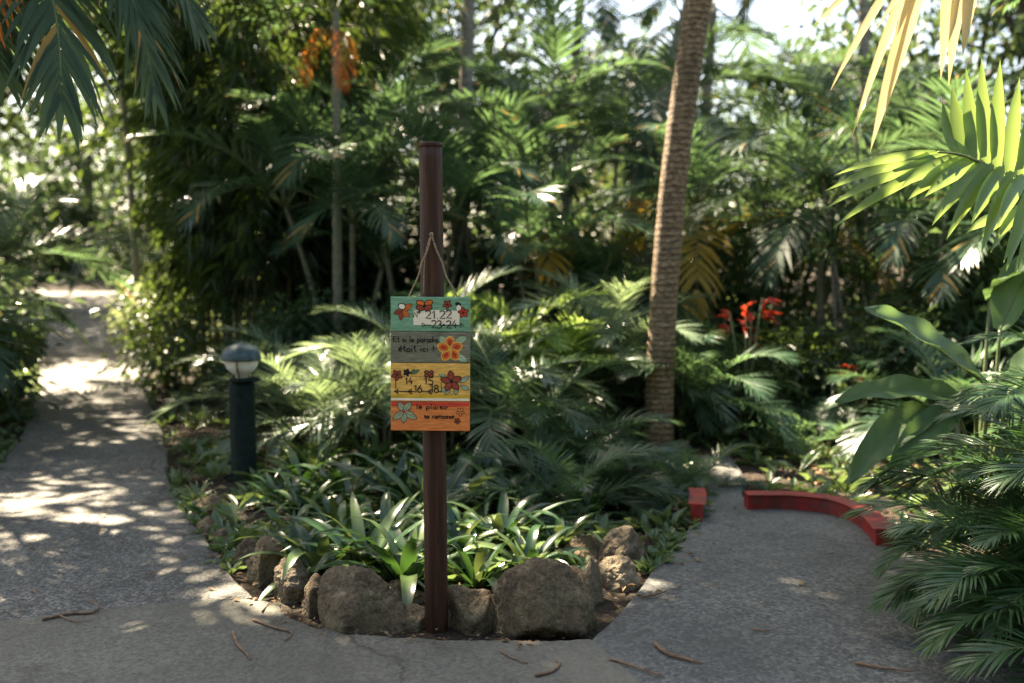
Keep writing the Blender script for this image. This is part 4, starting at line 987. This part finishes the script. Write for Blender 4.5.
# ------------------------------------------------------------------ background palms
ga = 'palms of the garden thicket behind the bed'
for i, (px, Y, h, st, nf, lib, sc, lb, kw) in enumerate([
 (352, 10.0, 1.9, 3, 8, 'areca', 1.0, 'multi stemmed palm between the bamboo and the sign post', {}),
 (338, 9.3, 3.7, 1, 6, 'areca', 1.0, 'slim palm with orange dead fronds hanging in the upper left thicket', dict(dead=1)),
 (140, 12.8, 4.6, 1, 12, 'far', 1.0, 'slim palm with golden fronds at the left of the bamboo', dict(golden=1, dead=1)),
 (425, 10.2, 2.3, 3, 8, 'areca', 1.05, 'multi stemmed palm rising behind the top of the sign post', {}),
 (500, 11.2, 2.6, 3, 8, 'areca', 1.1, 'multi stemmed palm with drooping fronds right of the post top', {}),
 (556, 9.6, 1.5, 3, 7, 'areca', 1.0, 'lower multi stemmed palm with one golden hanging frond', dict(golden=1)),
 (606, 12.5, 3.0, 3, 8, 'far', 1.1, 'tall palm clump just left of the ringed trunk', {}),
 (725, 10.2, 1.9, 2, 7, 'areca', 1.05, 'multi stemmed palm just right of the ringed trunk', dict(golden=1)),
 (772, 13.0, 2.6, 2, 6, 'far', 1.1, 'palm clump below the bright sky gap', {}),
 (822, 9.4, 1.75, 1, 14, 'far', .95, 'single stemmed palm with a spreading crown right of the sky gap', dict(golden=1)),
 (890, 12.0, 2.6, 3, 8, 'far', 1.1, 'palm clump behind the thin stemmed dracaenas', {}),
 (955, 9.5, 1.7, 2, 7, 'areca', 1.1, 'palm clump behind the large bright frond at right', {}),
 (1030, 8.5, 1.7, 3, 8, 'areca', 1.1, 'palm clump cut by the right edge of the picture', {}),
 (1110, 11.0, 3.0, 2, 8, 'far', 1.1, 'palm clump outside the right edge', {}),
 (-50, 9.6, 1.3, 3, 9, 'areca', 1.0, 'dark palm clump left of the path at the left edge', {}),
 (-115, 7.3, .9, 3, 9, 'areca', .85, 'nearest dark palm clump left of the path', {}),
 (-80, 14.5, 2.6, 3, 8, 'far', 1.1, 'palm clump further along the left side of the path', {}),
 (190, 19.5, 2.4, 3, 8, 'far', 1.1, 'pale sunlit palm beyond the bend of the path', {}),
 (400, 15.0, 3.6, 3, 8, 'far', 1.2, 'distant palm clump behind the post top', {}),
 (545, 16.0, 4.2, 3, 8, 'far', 1.2, 'distant tall palm clump in the upper middle', {}),
 (670, 15.5, 3.2, 3, 8, 'far', 1.2, 'distant palm clump behind the ringed trunk', {}),
 (850, 16.5, 3.4, 3, 8, 'far', 1.2, 'distant palm clump at upper right', {}),
 (460, 8.9, .5, 3, 8, 'bed', 1.25, 'low palm in the shade behind the sign', {}),
 (640, 10.2, .8, 3, 8, 'areca', .85, 'low palm in the shade behind the ringed trunk', {}),
 (715, 8.3, .3, 2, 7, 'bed', 1.1, 'low palm beside the footpath opening', {}),
 (880, 7.8, .3, 2, 8, 'bed', .9, 'dark low palm behind the right end of the red kerb', {}),
 (812, 7.2, .1, 2, 8, 'bed', .7, 'dark low palm right behind the middle of the red kerb', {}),
 (955, 6.8, .4, 2, 8, 'bed', .95, 'dark low palm behind the paddle leaves', {}),
]): palm('garden_palm', lb, 'palm', foot(px, Y), h, st, nf, lib, 100 + i, sc, r=.026 if st > 1 else .04, spread=.28, lean=.22 if st > 1 else .04, group=ga, **kw)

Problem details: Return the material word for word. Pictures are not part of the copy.

Written answer:
Keep writing the Blender script for this image. This is part 4, starting at line 987. This part finishes the script. Write for Blender 4.5.
# ------------------------------------------------------------------ background palms
ga = 'palms of the garden thicket behind the bed'
for i, (px, Y, h, st, nf, lib, sc, lb, kw) in enumerate([
 (352, 10.0, 1.9, 3, 8, 'areca', 1.0, 'multi stemmed palm between the bamboo and the sign post', {}),
 (338, 9.3, 3.7, 1, 6, 'areca', 1.0, 'slim palm with orange dead fronds hanging in the upper left thicket', dict(dead=1)),
 (140, 12.8, 4.6, 1, 12, 'far', 1.0, 'slim palm with golden fronds at the left of the bamboo', dict(golden=1, dead=1)),
 (425, 10.2, 2.3, 3, 8, 'areca', 1.05, 'multi stemmed palm rising behind the top of the sign post', {}),
 (500, 11.2, 2.6, 3, 8, 'areca', 1.1, 'multi stemmed palm with drooping fronds right of the post top', {}),
 (556, 9.6, 1.5, 3, 7, 'areca', 1.0, 'lower multi stemmed palm with one golden hanging frond', dict(golden=1)),
 (606, 12.5, 3.0, 3, 8, 'far', 1.1, 'tall palm clump just left of the ringed trunk', {}),
 (725, 10.2, 1.9, 2, 7, 'areca', 1.05, 'multi stemmed palm just right of the ringed trunk', dict(golden=1)),
 (772, 13.0, 2.6, 2, 6, 'far', 1.1, 'palm clump below the bright sky gap', {}),
 (822, 9.4, 1.75, 1, 14, 'far', .95, 'single stemmed palm with a spreading crown right of the sky gap', dict(golden=1)),
 (890, 12.0, 2.6, 3, 8, 'far', 1.1, 'palm clump behind the thin stemmed dracaenas', {}),
 (955, 9.5, 1.7, 2, 7, 'areca', 1.1, 'palm clump behind the large bright frond at right', {}),
 (1030, 8.5, 1.7, 3, 8, 'areca', 1.1, 'palm clump cut by the right edge of the picture', {}),
 (1110, 11.0, 3.0, 2, 8, 'far', 1.1, 'palm clump outside the right edge', {}),
 (-50, 9.6, 1.3, 3, 9, 'areca', 1.0, 'dark palm clump left of the path at the left edge', {}),
 (-115, 7.3, .9, 3, 9, 'areca', .85, 'nearest dark palm clump left of the path', {}),
 (-80, 14.5, 2.6, 3, 8, 'far', 1.1, 'palm clump further along the left side of the path', {}),
 (190, 19.5, 2.4, 3, 8, 'far', 1.1, 'pale sunlit palm beyond the bend of the path', {}),
 (400, 15.0, 3.6, 3, 8, 'far', 1.2, 'distant palm clump behind the post top', {}),
 (545, 16.0, 4.2, 3, 8, 'far', 1.2, 'distant tall palm clump in the upper middle', {}),
 (670, 15.5, 3.2, 3, 8, 'far', 1.2, 'distant palm clump behind the ringed trunk', {}),
 (850, 16.5, 3.4, 3, 8, 'far', 1.2, 'distant palm clump at upper right', {}),
 (460, 8.9, .5, 3, 8, 'bed', 1.25, 'low palm in the shade behind the sign', {}),
 (640, 10.2, .8, 3, 8, 'areca', .85, 'low palm in the shade behind the ringed trunk', {}),
 (715, 8.3, .3, 2, 7, 'bed', 1.1, 'low palm beside the footpath opening', {}),
 (880, 7.8, .3, 2, 8, 'bed', .9, 'dark low palm behind the right end of the red kerb', {}),
 (812, 7.2, .1, 2, 8, 'bed', .7, 'dark low palm right behind the middle of the red kerb', {}),
 (955, 6.8, .4, 2, 8, 'bed', .95, 'dark low palm behind the paddle leaves', {}),
]): palm('garden_palm', lb, 'palm', foot(px, Y), h, st, nf, lib, 100 + i, sc, r=.026 if st > 1 else .04, spread=.28, lean=.22 if st > 1 else .04, group=ga, **kw)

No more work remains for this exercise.